You used to work in publishing, how much do you think that insider knowledge helps you with your writing?   

I’m not sure it helps me that much these days. The industry has changed so much since I was in-house as an editor. It is much more commercial. Publishers used to have long editorial meetings where the key decisions were made on acquisitions, and editors had a vested interest in growing individual authors and ‘owning’ them. Now the sales teams have far more say and unless your last book has sold on well, you are not going to curry much favour with your editor for your Next Big Thing. I suppose that knowing how a publishing house is structured has helped me to understand the production side of things. And I hope I am more understanding to my editor, having been on that side of the desk myself.

Tell me about Cornwall?

How long have you got?! I have been going to a little place in West Penwith for the past twenty or so years – ever since my husband and I fell in love. (Cue slushy music…) I love the wildness of the landscape, the myths and legends surrounding the standing stones and Celtic heritage, the sea, the cliffs, the big skies, Ross Poldark--  (Whoops, sorry…)
Basically I have been writing notes about the place for so long in my diaries, it was inevitable that I would write a book set there eventually, hence Summer’s Shadow – a family mystery set in a ghostly granite mansion, high on the cliffs near Land’s End.

Is your house surrounded by animals?

Pretty much. We own a black Labrador called Kenna (named after my favourite place in Cornwall, Boskenna), we have two cats who think they own us, some chickens (the numbers change depending on predators) and a tortoise called Hercules who we adopted last year. We are surrounded by a rookery, deer, foxes and badgers (hence the head-count on the chickens being a literal moveable feast) and many beautiful wild birds including a pheasant who has recently taken up residence.

Were you an animal-focused child?

I was, but mostly in my head. My mother hates animals. I mounted a concerted campaign from as early as I can remember to be allowed a pet. She finally gave in to a tortoise who did not live long, (much to Mum’s delight and my deep grief). A few years later I somehow persuaded her to let me have a cat who was a fiend in feline form, but managed to win Mum over so successfully that Mum phoned me in tears at work when the cat died eighteen years on. Probably as a result of my deprived childhood, I am a complete push-over whenever my family asks for another animal…

When you were 10 what books were you reading?

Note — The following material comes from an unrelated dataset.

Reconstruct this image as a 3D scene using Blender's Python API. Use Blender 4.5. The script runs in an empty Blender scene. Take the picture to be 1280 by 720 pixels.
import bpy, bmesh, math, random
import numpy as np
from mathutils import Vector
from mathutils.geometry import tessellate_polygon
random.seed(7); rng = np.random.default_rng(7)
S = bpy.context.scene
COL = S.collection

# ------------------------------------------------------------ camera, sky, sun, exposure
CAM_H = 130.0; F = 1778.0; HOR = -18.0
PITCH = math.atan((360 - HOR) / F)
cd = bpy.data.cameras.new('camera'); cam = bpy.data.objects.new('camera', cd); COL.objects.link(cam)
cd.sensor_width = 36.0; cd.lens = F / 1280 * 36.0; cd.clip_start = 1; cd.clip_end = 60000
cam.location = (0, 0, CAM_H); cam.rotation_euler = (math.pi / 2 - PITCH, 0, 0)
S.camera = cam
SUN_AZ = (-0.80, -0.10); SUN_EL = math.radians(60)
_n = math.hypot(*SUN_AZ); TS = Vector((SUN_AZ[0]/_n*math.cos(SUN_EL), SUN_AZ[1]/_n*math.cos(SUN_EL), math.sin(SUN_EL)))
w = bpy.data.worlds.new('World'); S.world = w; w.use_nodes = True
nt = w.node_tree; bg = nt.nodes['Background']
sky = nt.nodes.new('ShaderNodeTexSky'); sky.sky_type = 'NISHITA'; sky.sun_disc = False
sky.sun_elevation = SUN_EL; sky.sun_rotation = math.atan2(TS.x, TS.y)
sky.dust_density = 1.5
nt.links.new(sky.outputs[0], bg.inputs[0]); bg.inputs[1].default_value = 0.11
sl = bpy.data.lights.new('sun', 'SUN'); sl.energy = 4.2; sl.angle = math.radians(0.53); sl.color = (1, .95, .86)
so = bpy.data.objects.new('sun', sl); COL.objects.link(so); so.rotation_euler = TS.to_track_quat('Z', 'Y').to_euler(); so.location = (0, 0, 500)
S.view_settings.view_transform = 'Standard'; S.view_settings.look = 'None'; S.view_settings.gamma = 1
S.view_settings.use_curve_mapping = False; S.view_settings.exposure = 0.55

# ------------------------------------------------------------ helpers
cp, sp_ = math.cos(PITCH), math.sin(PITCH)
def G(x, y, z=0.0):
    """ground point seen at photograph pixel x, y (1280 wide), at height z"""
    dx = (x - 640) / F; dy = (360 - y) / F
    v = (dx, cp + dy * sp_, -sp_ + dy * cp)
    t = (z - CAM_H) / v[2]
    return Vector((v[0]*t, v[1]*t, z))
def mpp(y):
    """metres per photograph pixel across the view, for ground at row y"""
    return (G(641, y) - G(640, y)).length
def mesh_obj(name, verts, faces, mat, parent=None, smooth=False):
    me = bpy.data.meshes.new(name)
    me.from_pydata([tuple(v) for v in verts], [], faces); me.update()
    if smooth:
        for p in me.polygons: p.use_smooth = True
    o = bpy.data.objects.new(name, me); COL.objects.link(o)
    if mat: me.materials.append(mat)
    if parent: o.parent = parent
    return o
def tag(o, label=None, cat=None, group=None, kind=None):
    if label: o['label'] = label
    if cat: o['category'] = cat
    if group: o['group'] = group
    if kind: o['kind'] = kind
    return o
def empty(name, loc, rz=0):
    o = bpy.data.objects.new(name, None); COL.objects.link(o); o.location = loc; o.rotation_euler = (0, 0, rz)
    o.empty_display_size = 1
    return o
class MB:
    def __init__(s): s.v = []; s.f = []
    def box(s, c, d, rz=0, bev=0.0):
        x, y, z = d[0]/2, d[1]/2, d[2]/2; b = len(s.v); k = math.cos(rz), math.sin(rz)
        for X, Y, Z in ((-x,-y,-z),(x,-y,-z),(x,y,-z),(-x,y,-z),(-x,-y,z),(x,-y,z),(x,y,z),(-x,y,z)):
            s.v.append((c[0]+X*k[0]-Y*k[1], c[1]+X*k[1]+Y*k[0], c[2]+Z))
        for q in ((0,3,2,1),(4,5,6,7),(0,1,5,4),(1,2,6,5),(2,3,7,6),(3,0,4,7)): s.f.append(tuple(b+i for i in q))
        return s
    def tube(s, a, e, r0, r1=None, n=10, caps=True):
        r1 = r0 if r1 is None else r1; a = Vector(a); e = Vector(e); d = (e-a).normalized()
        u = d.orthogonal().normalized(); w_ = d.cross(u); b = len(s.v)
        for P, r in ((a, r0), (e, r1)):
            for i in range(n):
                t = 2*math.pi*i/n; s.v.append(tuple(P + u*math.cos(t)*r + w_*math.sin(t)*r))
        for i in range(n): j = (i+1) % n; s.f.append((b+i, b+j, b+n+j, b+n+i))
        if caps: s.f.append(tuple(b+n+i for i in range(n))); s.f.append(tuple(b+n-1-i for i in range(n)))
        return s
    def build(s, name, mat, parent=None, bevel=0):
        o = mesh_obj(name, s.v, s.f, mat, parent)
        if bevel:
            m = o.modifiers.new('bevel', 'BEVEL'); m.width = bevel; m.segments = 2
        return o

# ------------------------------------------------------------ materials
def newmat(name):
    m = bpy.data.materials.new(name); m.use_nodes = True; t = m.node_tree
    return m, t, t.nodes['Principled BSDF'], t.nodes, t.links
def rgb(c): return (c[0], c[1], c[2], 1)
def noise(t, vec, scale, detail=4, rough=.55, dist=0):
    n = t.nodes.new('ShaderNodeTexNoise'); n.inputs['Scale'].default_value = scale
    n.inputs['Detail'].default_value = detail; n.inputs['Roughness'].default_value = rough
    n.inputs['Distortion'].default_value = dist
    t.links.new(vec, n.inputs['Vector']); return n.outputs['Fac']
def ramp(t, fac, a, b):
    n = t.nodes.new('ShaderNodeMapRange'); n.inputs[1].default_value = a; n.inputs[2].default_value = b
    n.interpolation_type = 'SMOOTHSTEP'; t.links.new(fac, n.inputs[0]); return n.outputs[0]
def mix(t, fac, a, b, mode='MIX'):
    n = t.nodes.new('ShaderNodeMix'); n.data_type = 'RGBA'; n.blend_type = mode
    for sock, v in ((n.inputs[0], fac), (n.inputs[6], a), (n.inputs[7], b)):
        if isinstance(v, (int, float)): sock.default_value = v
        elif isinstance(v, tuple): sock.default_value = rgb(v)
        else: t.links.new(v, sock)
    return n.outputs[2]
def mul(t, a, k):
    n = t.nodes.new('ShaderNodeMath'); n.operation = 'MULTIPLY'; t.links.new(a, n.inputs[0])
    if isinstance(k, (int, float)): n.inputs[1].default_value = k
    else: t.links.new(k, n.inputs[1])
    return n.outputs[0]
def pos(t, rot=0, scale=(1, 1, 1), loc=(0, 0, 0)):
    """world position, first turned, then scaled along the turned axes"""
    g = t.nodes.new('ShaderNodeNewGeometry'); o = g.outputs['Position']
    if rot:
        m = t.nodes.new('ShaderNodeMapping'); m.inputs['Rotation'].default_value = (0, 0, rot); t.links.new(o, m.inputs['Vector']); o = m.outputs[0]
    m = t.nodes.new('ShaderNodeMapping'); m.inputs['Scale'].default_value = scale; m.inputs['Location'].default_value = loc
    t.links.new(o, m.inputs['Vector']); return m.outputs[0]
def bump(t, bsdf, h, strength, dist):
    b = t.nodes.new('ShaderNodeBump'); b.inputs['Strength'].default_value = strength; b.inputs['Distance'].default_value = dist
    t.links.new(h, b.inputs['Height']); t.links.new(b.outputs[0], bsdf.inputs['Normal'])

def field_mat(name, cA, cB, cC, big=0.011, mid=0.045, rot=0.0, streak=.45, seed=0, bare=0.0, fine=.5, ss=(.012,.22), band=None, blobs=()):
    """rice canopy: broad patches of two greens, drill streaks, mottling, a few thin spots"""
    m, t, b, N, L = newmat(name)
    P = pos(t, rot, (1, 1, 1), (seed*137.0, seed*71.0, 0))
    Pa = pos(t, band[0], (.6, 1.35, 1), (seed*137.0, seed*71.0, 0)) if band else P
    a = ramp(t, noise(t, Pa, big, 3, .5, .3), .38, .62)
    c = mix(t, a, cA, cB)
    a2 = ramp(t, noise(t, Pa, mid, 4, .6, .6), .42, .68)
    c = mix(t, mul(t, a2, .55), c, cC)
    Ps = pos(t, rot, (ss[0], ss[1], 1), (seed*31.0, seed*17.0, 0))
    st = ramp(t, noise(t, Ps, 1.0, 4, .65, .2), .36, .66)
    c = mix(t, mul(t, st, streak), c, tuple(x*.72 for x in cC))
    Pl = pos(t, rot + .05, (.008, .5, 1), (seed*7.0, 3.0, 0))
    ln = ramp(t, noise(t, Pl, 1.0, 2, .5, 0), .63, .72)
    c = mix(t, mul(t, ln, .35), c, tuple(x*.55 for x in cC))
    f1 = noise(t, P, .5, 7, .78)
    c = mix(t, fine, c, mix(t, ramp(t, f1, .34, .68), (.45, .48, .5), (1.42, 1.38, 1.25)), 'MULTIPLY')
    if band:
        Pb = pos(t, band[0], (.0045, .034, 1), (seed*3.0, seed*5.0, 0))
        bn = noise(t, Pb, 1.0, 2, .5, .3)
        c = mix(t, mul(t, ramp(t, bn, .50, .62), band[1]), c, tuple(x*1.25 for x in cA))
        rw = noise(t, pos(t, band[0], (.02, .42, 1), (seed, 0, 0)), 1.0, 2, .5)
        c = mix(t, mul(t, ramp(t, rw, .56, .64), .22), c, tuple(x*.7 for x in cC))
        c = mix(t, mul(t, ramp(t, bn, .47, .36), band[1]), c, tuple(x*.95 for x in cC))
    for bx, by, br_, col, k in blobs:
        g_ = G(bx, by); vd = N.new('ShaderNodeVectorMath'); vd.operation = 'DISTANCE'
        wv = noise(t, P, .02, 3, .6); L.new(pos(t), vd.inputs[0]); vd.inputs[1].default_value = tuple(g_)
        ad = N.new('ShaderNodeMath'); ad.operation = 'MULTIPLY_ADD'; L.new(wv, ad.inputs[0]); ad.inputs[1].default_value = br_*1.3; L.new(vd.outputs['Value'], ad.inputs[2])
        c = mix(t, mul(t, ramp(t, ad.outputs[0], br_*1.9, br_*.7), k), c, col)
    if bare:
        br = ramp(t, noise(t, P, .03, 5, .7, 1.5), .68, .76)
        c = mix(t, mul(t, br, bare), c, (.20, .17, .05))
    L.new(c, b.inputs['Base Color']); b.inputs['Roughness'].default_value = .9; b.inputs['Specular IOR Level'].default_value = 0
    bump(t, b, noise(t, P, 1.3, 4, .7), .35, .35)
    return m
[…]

Anything I could lay my hands on. I was a member of the Puffin Club and devoured the monthly magazine for tips on what to read next. I used the local library and the school library regularly. I adored mysteries such as Tom’s Midnight Garden, The Secret Garden, The Eagle of the Ninth, The Wolves of Willoughby Chase, The Owl Service… I think these books informed Summer’s Shadow a little, as I found myself wanting to write the sort of book I was looking for in those final days of childhood when you are on the brink of adolescence and not ready for anything too adult, but you still want a good meaty story.

And what did you want to be when you grew up?

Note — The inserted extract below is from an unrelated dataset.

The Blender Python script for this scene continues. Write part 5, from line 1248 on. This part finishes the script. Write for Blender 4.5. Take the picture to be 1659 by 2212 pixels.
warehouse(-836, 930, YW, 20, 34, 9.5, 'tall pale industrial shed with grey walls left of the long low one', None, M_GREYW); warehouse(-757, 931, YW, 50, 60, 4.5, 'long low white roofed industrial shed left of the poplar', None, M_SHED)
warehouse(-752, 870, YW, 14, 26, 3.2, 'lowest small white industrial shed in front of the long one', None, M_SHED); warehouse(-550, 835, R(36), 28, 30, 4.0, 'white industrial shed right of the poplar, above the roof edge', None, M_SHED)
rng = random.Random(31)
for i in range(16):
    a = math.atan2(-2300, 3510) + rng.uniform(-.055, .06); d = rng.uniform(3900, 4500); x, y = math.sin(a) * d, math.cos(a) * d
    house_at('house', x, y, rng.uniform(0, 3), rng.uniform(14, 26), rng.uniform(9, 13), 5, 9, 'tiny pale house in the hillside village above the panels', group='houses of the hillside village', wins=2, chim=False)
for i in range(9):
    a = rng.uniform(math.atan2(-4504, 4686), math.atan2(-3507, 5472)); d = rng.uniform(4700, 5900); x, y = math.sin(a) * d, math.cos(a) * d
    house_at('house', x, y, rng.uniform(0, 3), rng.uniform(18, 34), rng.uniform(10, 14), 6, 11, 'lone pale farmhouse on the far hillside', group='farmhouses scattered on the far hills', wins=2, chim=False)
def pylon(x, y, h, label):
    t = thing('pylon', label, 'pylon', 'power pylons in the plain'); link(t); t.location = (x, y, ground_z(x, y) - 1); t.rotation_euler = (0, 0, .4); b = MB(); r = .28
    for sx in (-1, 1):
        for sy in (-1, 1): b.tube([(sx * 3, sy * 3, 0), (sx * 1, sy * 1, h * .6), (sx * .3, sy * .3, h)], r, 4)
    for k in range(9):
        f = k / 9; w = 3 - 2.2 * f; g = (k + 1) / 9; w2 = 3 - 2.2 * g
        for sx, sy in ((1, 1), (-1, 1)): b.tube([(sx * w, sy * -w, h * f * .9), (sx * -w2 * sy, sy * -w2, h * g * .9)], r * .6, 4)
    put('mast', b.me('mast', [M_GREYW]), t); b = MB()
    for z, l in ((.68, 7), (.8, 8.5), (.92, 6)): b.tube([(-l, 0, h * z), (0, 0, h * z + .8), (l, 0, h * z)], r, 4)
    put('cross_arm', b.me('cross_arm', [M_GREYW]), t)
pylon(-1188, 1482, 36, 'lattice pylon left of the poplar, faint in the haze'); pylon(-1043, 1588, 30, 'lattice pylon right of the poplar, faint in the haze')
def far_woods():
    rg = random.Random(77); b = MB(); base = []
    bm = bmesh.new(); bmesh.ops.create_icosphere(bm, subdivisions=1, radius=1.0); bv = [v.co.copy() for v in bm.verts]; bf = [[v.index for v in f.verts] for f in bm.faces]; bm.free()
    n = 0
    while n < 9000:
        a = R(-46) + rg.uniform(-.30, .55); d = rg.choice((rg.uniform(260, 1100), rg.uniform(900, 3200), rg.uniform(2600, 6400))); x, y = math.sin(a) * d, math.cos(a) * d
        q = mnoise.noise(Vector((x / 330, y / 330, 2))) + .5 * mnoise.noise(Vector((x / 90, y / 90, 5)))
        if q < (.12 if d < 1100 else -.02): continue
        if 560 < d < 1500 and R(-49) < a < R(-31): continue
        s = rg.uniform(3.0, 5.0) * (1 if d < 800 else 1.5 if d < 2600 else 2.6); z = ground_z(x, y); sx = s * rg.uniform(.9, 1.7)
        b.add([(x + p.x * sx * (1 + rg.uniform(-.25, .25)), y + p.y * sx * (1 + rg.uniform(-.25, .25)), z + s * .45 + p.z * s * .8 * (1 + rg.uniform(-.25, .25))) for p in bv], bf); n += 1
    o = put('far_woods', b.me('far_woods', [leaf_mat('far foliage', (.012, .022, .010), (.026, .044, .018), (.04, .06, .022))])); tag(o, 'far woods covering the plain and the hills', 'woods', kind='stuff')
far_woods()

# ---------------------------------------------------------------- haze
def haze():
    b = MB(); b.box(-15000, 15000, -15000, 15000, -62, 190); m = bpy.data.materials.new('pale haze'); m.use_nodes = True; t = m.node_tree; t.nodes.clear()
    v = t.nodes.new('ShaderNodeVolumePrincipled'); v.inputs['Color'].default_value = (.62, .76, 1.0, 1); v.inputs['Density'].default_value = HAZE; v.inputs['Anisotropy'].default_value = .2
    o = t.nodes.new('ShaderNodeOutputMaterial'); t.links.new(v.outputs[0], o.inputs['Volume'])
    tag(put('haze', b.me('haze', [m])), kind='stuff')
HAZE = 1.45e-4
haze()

I’m not sure I have grown up yet, which is why I love writing for children. When I was at school, I really did want to be a writer. I kept that ambition a secret for a long time, as I was convinced I would not write anything good enough. But I spent all my spare time scrawling in notebooks and kept a diary all the way through university. (Still do.) Writers have always been the people I admire the most. There’s a part of me that doesn’t really believe I have made it yet.

If you could give a single piece of advice to the 10-year-old Anna what would it be?

Go for it! Believe you have something to say. Keep on writing and don’t give up. (Actually I’m going to print that out and stick it above my desk for the 45-year-old Anna. She just might take a bit of notice if I do that.)